The improved outlook is good news for Washington’s largest employer. The Boeing Co. saw orders drop as the airline industry slumped.

The trade group for U.S. airlines expects the industry’s total profit in 1995 won’t change much from the $2.2 billion reported in the first three quarters.

“Wall Street projections for the fourth quarter are for a break-even financial performance,” said the Air Transport Association, “so 1995 year-end profits are likely to remain in the $2 billion range.”

The recovery has spurred a yearlong rally in airline stocks. The S&P index of four major airline shares rose nearly 45 percent this year, outracing the 33.8 percent gain in the S&P 500.

Ridership is up. The number of miles flown by paying passengers rose 4.0 percent over 1994 to a record 540 billion miles, according to preliminary data from the ATA. Meanwhile, air freight jumped 11.0 percent to 15.2 billion ton miles.
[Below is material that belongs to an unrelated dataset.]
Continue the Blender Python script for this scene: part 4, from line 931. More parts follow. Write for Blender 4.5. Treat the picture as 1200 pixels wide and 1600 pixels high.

There were fewer fatal accidents, too. So far in 1995, 175 people have died in crashes on U.S. airlines, the ATA said. That number includes the Dec. 20 crash of an American Airlines flight in Colombia, which killed 160. In 1994 the death toll was 264.

“Nineteen ninety-five was a good year for U.S. airlines, and it came just at a time when the industry needed a good year,” said ATA President Carol Hallett.

“The outlook for next year is hopeful if the economy stays strong, if airline employees continue to cooperate on more efficient work rules and if government tax collectors keep their hands out of the industry’s pocket,” she said.

It wasn’t a great year for travelers and airline workers, though. Fares went up and jobs got scarcer.

Average domestic air fares - measured by the amount of revenue per mile for every passenger, excluding ticket taxes - increased 3.8 percent to average 13.5 cents per mile for the first 11 months of 1995, the ATA said.

Airlines continued to eliminate jobs to cut costs. Total U.S. airline employment is now 542,500, down from the 1994 average of 543,325. More than 120,000 airline employees have either been laid off or furloughed since 1990, the ATA said.

Compensation for those who remain continued to rise, though. The airline group said average salary and benefits for industry workers totalled $60,800 in 1995, an increase of 5.4 percent over last year.

Flight delays also declined in 1995, the ATA said, despite several big snafus in air traffic control stations. Delays of 15 minutes or more dropped 7 percent in 1995, to an average of 640 per day, the ATA said.

On the capital side, the trade group said U.S. airlines will have to invest between $10 billion and $15 billion annually over the next four years to buy new planes. The expected growth in air travel is one reason. Under federal law, airlines are also required to phase out older, noisier aircraft.

ATA President Hallett said the industry’s strong showing in 1995 does nothing to change its opposition to a new fuels tax.

Airlines say the $500-million-a-year jet fuel tax - which they began paying this fall - will drain hardwon profits from strong carriers and drive the weak into bankruptcy.

Republicans have vowed to erase the airline levy once a budget compromise is reached. But the Clinton administration says the industry can afford to pay the tax, now that it’s back in the black.